Bir talimhanedeki gözlemlerini aktaran Busbecq, Türklerin, tahta ayaklı bir sehpa üzerine konmuş bir kalkanın üzerindeki bir talerden daha küçük beyaz dairenin etrafına, beş altı oku birbirine değmeyecek şekilde, otuz kadem uzaklıktan dizebildiklerini kaydeder.
Fransız seyyah Thevenot, 1655-56 yıllarına ait notlarında, Türklerin ok atışlarını daha ziyade ‘hareket halinde’ yaptıklarını, atlarını koşturup duvara yerleştirilmiş bir toprak kaba hayli uzaktan isabetle ok attıklarını belirtir.

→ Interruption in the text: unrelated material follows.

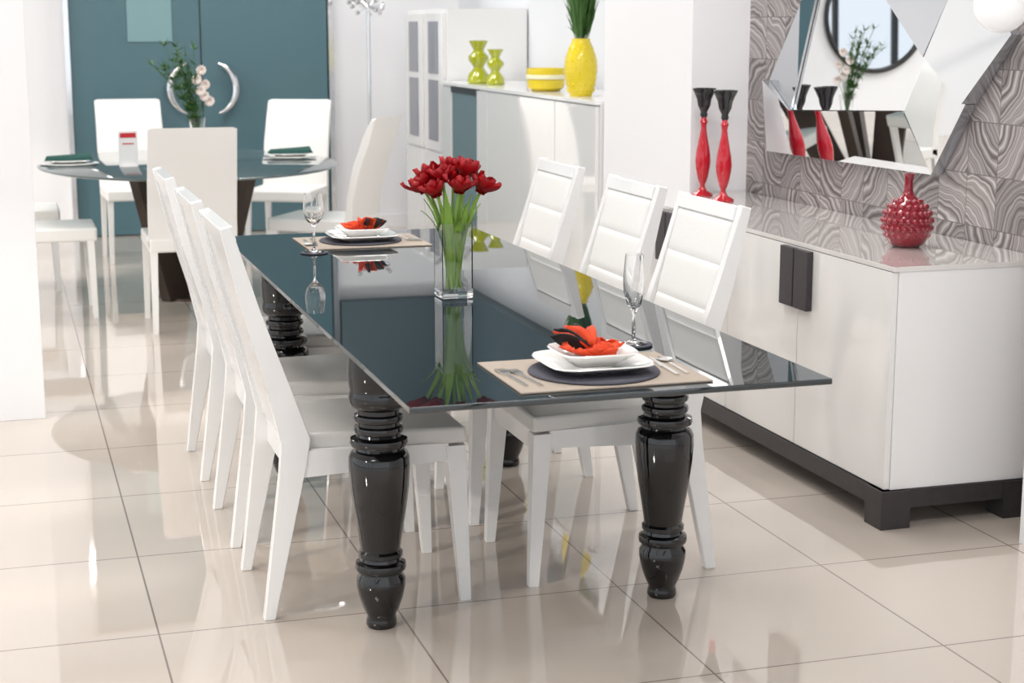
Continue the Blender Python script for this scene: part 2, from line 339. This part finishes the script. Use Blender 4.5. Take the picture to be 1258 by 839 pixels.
# ---------------------------------------------------------------- table settings
def cutlery(e,x,y,kind,rot):
    bm=bmesh.new()
    if kind=='fork':
        bm_box(bm,x-.004,x+.004,y-.09,y+.02,0,.003); bm_hexa(bm,[(x-.004,y+.02,0),(x+.004,y+.02,0),(x+.011,y+.045,0),(x-.011,y+.045,0)],[(x-.004,y+.02,.003),(x+.004,y+.02,.003),(x+.011,y+.045,.004),(x-.011,y+.045,.004)])
        for k in range(4): bm_box(bm,x-.011+k*.0063,x-.0075+k*.0063,y+.044,y+.085,.001,.004)
    elif kind=='knife':
        bm_box(bm,x-.005,x+.005,y-.10,y-.01,0,.004); bm_hexa(bm,[(x-.007,y-.01,0),(x+.007,y-.01,0),(x+.009,y+.07,0),(x+.002,y+.10,0)],[(x-.007,y-.01,.003),(x+.007,y-.01,.003),(x+.009,y+.07,.003),(x+.002,y+.10,.003)])
    else:
        bm_box(bm,x-.004,x+.004,y-.09,y+.04,0,.003); bm_lathe(bm,[(0,0),(.014,.001),(.018,.005),(.012,.003),(0,.002)],20,x,y+.06,0,1,1.5)
    bmesh.ops.rotate(bm,verts=bm.verts,cent=(x,y,0),matrix=Matrix.Rotation(rot,3,'Z'))
    o=obj(kind,bm,M['silver'],e); o.location.z=.0035
def sqplate(bm,h,r0,r1,z0,rot):
    def ring(r,z,p=5):
        out=[]
        for i in range(40):
            a=2*math.pi*i/40; c,s=math.cos(a),math.sin(a); k=(abs(c)**p+abs(s)**p)**(-1/p)
            out.append(bm.verts.new((r*k*c,r*k*s,z)))
        return out
    rs=[ring(r0,z0),ring(r1,z0+h),ring(r1-.002,z0+h+.003),ring(r1*.82,z0+h*.75),ring(r0*.9,z0+.005)]
    for A,B in zip(rs,rs[1:]):
        for i in range(40): bm.faces.new((A[i],A[(i+1)%40],B[(i+1)%40],B[i]))
    bm.faces.new(rs[0][::-1]); bm.faces.new(rs[-1])
def napkin(e,z,main,second):
    bm=bmesh.new()
    for k in range(9):
        a=k*2*math.pi/9+.3; t=.5+.5*random.random()
        bm_petal(bm,(.012*math.cos(a),.012*math.sin(a),z),(math.cos(a),math.sin(a),.0),(math.cos(a)*.9,math.sin(a)*.9,.25+.2*t),.064,.06,cup=.12,curl=-.1,ruf=.004)
    for k in range(3):
        bm_petal(bm,(-.005,.01,z+.006+.006*k),(-.5,.6,.4),(-.7+.5*k,.65,.40-.1*k),.078,.055,cup=.2,curl=.1,ruf=.004)
    ob=obj('napkin_folds',bm,M[main],e,smooth=70)
    so=ob.modifiers.new('s','SOLIDIFY'); so.thickness=.0035
    bm=bmesh.new()
    for k in range(3):
        bm_petal(bm,(-.01,.005+.01*k,z+.016),(-.3,.7,.3),(-.85+.45*k,.5,.22),.078,.040,cup=.2,curl=.05)
    ob=obj('napkin_inner',bm,M[second],e,smooth=70); so=ob.modifiers.new('s','SOLIDIFY'); so.thickness=.003
    bm=bmesh.new(); n=60; lo=[];hi=[]
    for i in range(n+1):
        t=i/n; a=t*6*math.pi; r=.004+.022*t
        lo.append(bm.verts.new((.018+r*math.cos(a),-.028+r*math.sin(a),z+.004))); hi.append(bm.verts.new((.018+1.15*r*math.cos(a),-.028+1.15*r*math.sin(a),z+.034-.012*t)))
    for i in range(n): bm.faces.new((lo[i],lo[i+1],hi[i+1],hi[i]))
    ob=obj('napkin_rose',bm,M[main],e,smooth=70); so=ob.modifiers.new('s','SOLIDIFY'); so.thickness=.002
def setting(x,y,rot,main,second,z=.751):
    e=empty('place_setting',(x,y,z),rot)
    box('placemat',-.215,.215,-.165,.165,0,.003,M['mat'],e)
    zz=.0035
    lathe('charger',[(0,0),(.142,0),(.145,.003),(.142,.006),(0,.006)],M['charger'],e,seg=56,loc=(.0,-.01,zz))
    bm=bmesh.new(); sqplate(bm,.020,.075,.118,zz+.006,0); obj('plate',bm,M['porcelain'],e,smooth=50)
    bm=bmesh.new(); sqplate(bm,.030,.05,.088,zz+.018,0); ob=obj('bowl',bm,M['porcelain'],e,smooth=50)
    napkin(e,zz+.036,main,second)
    cutlery(e,-.19,-.02,'fork',.05); cutlery(e,-.162,-.03,'fork',.08); cutlery(e,.165,0,'knife',-.05); cutlery(e,.192,0,'spoon',-.05)
    return e
setting(1.215,3.335,0,'orange','blackcloth')
setting(1.195,5.655,math.pi,'orange','blackcloth')
def coaster(x,y,z=.751):
    lathe('glass_coaster',[(0,0),(.045,0),(.046,.002),(.045,.004),(0,.004)],M['charger'],None,loc=(0,0,0)).location=(x,y,z)
def flute(x,y,z,s,kind='flute'):
    if kind=='flute': P=[(0,0),(.034,0),(.034,.002),(.012,.006),(.0045,.012),(.004,.07),(.008,.082),(.018,.10),(.026,.13),(.028,.16),(.025,.20),(.023,.225),(.0215,.225),(.0235,.20),(.026,.16),(.024,.13),(.016,.104),(.006,.09),(0,.088)]
    else: P=[(0,0),(.035,0),(.035,.002),(.012,.006),(.0045,.012),(.004,.085),(.010,.095),(.028,.115),(.036,.14),(.035,.17),(.030,.205),(.0285,.205),(.0335,.17),(.0345,.14),(.026,.117),(.008,.10),(0,.098)]
    o=lathe('champagne_flute' if kind=='flute' else 'wine_glass',[(r*s,h*s) for r,h in P],M['glass'],None,seg=32,smooth=60); o.location=(x,y,z)
coaster(1.415,3.60); flute(1.415,3.60,.7555,.95)
coaster(.985,5.42); flute(.985,5.42,.7555,.95,'wine')

# tulips in vase
e=empty('tulip_vase',(1.195,4.42,.751))
w=.044*1.414
lathe('vase_glass',[(0,0),(w*.96,0),(w,.004),(w,.21),(w*.93,.21),(w*.93,.02),(0,.02)],M['glass'],e,seg=4,smooth=None,rot=math.pi/4+.0)
rt=Vector((.9554,-.2953,0)); fw=Vector((.2953,.9554,0))
fl=[(-.078,.0,.320),(-.026,-.02,.350),(.034,.01,.357),(.076,.0,.318),(.018,-.035,.322),(-.043,-.03,.312),(.0,.04,.360),(-.052,.04,.338)]
bs=bmesh.new(); bp=bmesh.new(); bl=bmesh.new()
for i,(a,b_,h) in enumerate(fl):
    top=rt*a+fw*b_+Vector((0,0,h-.025)); ang=i*2.4
    bot=Vector((.020*math.cos(ang),.020*math.sin(ang),.024)); mid=Vector((bot.x*.3+top.x*.35,bot.y*.3+top.y*.35,.20))
    bm_tube(bs,bez(bot,mid,top,9),.0042,8)
    ax=(top-mid).normalized(); u=ax.cross(Vector((0,1,.1))).normalized(); v=ax.cross(u)
    for ringn,(n,L,W,cup,cu,op) in enumerate(((6,.053,.042,.48,.30,.30),(6,.052,.038,.32,.12,.08),(6,.046,.029,.15,-.02,-.02))):
        for k in range(n):
            th=2*math.pi*(k+.5*ringn)/n+random.uniform(-.2,.2); o=u*math.cos(th)+v*math.sin(th)
            bm_petal(bp,top-ax*.004,o,(ax+o*(op+random.uniform(-.05,.2))).normalized(),L*random.uniform(.85,1.15),W,cup,cu,ruf=.0035)
for k in range(15):
    ang=k*2.4+.5; out=Vector((math.cos(ang),math.sin(ang),0)); a=out*.015+Vector((0,0,.03))
    c=out*random.uniform(.045,.09)+Vector((0,0,random.uniform(.23,.33))); b2=out*.015+Vector((0,0,.2)); pts=bez(a,b2,c,9)
    side=Vector((-math.sin(ang),math.cos(ang),0)); prev=None
    for i,p in enumerate(pts):
        t=i/9; ww=.013*math.sin(math.pi*min(1,.15+t*.85))+.0005
        row=[bl.verts.new(p-side*ww+out*.003),bl.verts.new(p),bl.verts.new(p+side*ww+out*.003)]
        if prev:
            for j in range(2): bl.faces.new((prev[j],prev[j+1],row[j+1],row[j]))
        prev=row
obj('stems',bs,M['stem'],e,smooth=60); ob=obj('blooms',bp,M['petal'],e,smooth=80); obj('leaves',bl,M['stem'],e,smooth=80)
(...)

Toprak ya da deri putalara at üzerinden yapılan atışların, aynı zamanda kabak okçuluğuna da hazırlık teşkil etmesi söz konusudur.
III. Murad’ın düzenlettiği sünnet düğününe katılan bir İngiliz seyyahının gördüğü atlı puta atışı gösterisi, tamamen kabak oyununu andırmaktadır:
“Meydanın iki başına aynı yükseklik ve uzaklıkta dörder çakıl yığını yapılıp, tepelerine ağaç saplı hedefler dikildi. 50 kadar okçu sipahi, bu iki öbek hedef arasında dört nala at sürerek ve tam dönüş sırasında geriye ok atarak putaları vurdular. Tirkeşlerinden ok çıkarıp gezleyip atmaları o kadar çabuk oluyordu ki, gözle takip etmek hemen hemen imkansızdı. Atışları bazen sağ, bazen sol elleriyle yapıyorlardı.”
Gülhane Kasrı önündeki Kabak Meydanı’nda ise, Enderun ve Bîrun halkından acemilerin cündilik eğitimleri kapsamında, haftanın çarşamba ve cumartesi günleri, sırığın tepesindeki kabağı okla vurma çalışmaları yapılmaktaydı. Cuma öğleden sonraları da, At Meydanı’nda düzenlenen cirit ve atlı okçuluk gösterilerinde keskin cündiler becerilerini sergilerdi...
Atlı bozkır kültürünün askerî ve ekonomik zorunluluklar karşısında geliştirdiği at üzerinde her yöne isabetli ok atabilme becerisi, kabak okçuluğu formunda gerek askerî bir idman aracı, gerekse sosyal aktiviteleri biçimlendiren eğlenceli bir oyun olarak; 15 ve 17. yüzyıllar arasında, Osmanlı yaşamında önemli bir yer tutmuştur.
Ok ve yayın 16. Yüzyıl sonlarına doğru, askerî alandaki önemini kaybetmesinden sonra, atlı okçulara olan ihtiyacın ortadan kalkmasıyla zayıflayan kabak okçuluğu ve buna dayalı oyun, bir yüzyıl kadar daha, sosyal ve sportif aktiviteler içinde yer aldıktan sonra, 18. Yüzyıl başlarında tarih sahnesinden çekilecektir.